Image-based visual hull of a tennis racket

Abstract

Researchers are often interested in tracking object movement in sport. This could be useful to identify equipment designs that match the technique of players. Previously, stereo camera systems have been used to track markers attached to striking implements to measure their movement in three dimensions. However, manual selection of markers on the image plane can be time consuming and inaccurate. There is potential however to reduce these drawbacks associated with marker-based analysis by tracking a striking implement using its visual hull. The closest geometric approximation of an object that can be reconstructed using only its silhouette images is its visual hull.

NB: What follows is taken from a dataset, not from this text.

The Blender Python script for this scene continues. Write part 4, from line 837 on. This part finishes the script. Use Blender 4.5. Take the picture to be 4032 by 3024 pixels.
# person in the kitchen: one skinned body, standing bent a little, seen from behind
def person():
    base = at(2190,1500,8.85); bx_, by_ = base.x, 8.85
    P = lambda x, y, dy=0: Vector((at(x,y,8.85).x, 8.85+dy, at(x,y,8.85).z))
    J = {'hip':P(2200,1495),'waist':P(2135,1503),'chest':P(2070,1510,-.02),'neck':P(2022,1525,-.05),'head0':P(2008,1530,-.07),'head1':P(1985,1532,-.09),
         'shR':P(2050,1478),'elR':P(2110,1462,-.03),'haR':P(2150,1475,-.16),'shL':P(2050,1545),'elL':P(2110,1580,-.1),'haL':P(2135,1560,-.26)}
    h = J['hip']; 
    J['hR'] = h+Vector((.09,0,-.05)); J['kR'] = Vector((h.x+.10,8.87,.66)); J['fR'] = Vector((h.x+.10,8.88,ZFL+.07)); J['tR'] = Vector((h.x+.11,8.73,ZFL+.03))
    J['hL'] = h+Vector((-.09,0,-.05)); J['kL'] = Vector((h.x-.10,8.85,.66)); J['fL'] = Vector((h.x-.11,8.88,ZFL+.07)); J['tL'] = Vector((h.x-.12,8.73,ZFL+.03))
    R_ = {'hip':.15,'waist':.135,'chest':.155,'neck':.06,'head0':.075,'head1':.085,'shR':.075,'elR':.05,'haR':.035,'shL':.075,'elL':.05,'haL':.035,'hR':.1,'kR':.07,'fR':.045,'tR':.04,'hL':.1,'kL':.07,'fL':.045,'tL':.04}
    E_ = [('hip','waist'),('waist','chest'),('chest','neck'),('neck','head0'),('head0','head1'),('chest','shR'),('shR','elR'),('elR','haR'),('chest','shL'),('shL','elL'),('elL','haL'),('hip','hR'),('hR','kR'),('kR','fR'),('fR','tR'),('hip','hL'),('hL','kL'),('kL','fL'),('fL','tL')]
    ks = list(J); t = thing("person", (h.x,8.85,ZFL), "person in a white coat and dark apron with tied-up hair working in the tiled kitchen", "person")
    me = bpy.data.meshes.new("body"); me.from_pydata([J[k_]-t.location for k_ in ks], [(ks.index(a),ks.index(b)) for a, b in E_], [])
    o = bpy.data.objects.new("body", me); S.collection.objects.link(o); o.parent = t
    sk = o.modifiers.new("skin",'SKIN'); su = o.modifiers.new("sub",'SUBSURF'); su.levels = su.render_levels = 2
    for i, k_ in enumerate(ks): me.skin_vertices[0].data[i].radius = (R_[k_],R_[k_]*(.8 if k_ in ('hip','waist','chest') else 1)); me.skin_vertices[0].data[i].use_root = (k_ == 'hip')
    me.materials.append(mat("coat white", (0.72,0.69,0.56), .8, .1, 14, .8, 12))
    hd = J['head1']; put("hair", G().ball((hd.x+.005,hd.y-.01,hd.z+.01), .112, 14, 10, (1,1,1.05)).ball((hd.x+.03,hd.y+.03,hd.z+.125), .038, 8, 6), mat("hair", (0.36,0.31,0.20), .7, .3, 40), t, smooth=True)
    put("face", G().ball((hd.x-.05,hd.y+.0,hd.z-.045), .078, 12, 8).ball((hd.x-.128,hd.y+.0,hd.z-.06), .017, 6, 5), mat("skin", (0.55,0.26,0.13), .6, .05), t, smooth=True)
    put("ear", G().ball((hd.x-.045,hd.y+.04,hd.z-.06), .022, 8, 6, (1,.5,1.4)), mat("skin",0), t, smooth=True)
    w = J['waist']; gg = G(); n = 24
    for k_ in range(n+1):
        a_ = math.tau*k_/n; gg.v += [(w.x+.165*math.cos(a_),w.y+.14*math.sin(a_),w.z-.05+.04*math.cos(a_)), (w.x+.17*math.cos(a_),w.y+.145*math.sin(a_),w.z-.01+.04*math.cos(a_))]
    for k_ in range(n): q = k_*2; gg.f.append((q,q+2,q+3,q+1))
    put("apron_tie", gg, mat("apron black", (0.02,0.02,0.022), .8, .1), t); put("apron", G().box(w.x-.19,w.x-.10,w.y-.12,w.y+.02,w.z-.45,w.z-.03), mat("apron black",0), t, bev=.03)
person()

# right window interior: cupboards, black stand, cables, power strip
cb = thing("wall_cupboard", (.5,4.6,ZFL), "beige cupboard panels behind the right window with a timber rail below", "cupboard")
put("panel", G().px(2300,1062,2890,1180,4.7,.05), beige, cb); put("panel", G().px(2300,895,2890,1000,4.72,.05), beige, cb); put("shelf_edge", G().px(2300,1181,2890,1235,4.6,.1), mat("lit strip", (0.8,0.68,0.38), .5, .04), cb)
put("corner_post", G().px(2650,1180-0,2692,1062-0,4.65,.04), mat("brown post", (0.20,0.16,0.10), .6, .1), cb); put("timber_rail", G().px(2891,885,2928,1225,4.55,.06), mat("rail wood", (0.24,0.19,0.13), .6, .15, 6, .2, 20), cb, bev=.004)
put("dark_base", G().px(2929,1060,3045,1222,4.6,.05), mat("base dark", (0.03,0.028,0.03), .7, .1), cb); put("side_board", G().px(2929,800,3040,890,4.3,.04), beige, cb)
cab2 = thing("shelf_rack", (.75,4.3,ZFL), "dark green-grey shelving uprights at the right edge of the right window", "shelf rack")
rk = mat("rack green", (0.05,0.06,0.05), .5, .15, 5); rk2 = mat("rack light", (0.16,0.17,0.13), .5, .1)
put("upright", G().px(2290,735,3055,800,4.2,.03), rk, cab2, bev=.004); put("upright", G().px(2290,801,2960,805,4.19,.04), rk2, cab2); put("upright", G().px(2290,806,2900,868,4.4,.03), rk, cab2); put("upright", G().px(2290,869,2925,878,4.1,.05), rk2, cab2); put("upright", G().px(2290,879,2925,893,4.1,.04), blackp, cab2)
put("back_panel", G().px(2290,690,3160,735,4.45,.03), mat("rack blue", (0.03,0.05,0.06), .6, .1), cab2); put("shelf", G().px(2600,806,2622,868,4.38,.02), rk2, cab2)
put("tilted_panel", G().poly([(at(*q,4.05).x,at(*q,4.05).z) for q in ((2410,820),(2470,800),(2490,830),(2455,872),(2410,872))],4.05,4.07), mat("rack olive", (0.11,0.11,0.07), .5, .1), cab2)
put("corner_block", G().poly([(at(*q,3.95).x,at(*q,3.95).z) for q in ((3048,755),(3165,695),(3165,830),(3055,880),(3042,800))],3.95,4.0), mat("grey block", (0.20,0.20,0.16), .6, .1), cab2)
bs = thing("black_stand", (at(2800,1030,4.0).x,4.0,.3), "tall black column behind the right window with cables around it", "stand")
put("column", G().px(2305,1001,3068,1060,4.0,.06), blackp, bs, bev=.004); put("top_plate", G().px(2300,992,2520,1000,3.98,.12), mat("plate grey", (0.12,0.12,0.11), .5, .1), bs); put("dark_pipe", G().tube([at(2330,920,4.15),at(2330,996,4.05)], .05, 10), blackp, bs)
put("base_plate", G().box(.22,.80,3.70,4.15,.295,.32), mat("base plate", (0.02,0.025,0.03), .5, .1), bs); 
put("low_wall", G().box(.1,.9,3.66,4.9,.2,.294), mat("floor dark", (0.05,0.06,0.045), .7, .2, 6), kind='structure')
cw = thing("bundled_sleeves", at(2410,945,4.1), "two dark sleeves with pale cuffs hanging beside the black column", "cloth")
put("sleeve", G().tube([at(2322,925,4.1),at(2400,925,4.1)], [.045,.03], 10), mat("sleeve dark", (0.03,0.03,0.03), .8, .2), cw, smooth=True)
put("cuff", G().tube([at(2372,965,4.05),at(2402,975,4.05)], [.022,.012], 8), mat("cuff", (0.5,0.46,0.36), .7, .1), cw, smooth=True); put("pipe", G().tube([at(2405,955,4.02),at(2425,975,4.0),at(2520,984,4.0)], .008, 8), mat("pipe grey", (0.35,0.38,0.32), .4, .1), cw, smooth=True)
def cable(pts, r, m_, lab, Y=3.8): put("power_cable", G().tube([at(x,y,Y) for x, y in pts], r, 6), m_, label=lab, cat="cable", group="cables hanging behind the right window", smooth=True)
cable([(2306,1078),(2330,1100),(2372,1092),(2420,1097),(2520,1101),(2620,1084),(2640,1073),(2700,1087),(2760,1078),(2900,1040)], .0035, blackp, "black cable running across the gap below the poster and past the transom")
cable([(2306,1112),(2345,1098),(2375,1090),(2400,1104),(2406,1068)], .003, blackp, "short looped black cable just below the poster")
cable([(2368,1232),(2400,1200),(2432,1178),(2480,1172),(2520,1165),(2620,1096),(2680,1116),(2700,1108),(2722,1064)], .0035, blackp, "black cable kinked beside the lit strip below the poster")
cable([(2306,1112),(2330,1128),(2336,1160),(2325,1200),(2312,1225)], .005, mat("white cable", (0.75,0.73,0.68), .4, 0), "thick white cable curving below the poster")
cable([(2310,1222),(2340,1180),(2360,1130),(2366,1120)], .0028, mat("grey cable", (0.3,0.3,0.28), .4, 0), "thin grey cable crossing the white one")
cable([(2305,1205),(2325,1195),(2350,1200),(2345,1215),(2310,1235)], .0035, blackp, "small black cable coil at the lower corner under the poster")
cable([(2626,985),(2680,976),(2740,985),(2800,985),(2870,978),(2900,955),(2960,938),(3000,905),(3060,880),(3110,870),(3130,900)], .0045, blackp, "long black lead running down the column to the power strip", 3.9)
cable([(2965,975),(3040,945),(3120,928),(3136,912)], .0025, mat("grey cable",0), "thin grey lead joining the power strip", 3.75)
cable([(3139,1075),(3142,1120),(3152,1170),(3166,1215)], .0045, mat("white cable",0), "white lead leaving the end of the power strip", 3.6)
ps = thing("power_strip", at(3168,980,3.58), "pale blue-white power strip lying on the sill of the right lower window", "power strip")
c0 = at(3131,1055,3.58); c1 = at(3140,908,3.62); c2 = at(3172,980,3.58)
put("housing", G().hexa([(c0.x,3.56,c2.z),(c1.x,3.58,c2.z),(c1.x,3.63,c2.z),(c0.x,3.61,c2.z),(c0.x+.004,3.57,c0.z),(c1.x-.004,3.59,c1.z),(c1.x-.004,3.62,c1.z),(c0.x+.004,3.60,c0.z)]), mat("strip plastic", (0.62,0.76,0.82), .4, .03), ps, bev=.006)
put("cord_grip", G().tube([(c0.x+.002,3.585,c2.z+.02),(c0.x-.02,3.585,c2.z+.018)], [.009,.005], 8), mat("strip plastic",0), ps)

Early applications of visual hulls include size and shape estimation of objects such as stones. Recently, subject specific visual hulls constructed from multiple camera views combined with anatomical tracking algorithms have measured human motion through markerless motion capture. However, multiple camera systems are not practical for real play conditions in most sports. The application of visual hulls to measure movements of striking implements used in sport has not yet been explored. A set of calibrated views of a tennis racket were captured and segmented into binary images to obtain silhouettes. The visual hull of a tennis racket was constructed by intersection of the volume of space formed by back-projecting the silhouettes from all input views. This research is the first stage in the development of a system that measures movement of a striking implement in real play conditions by combining its visual hull with footage from a single camera.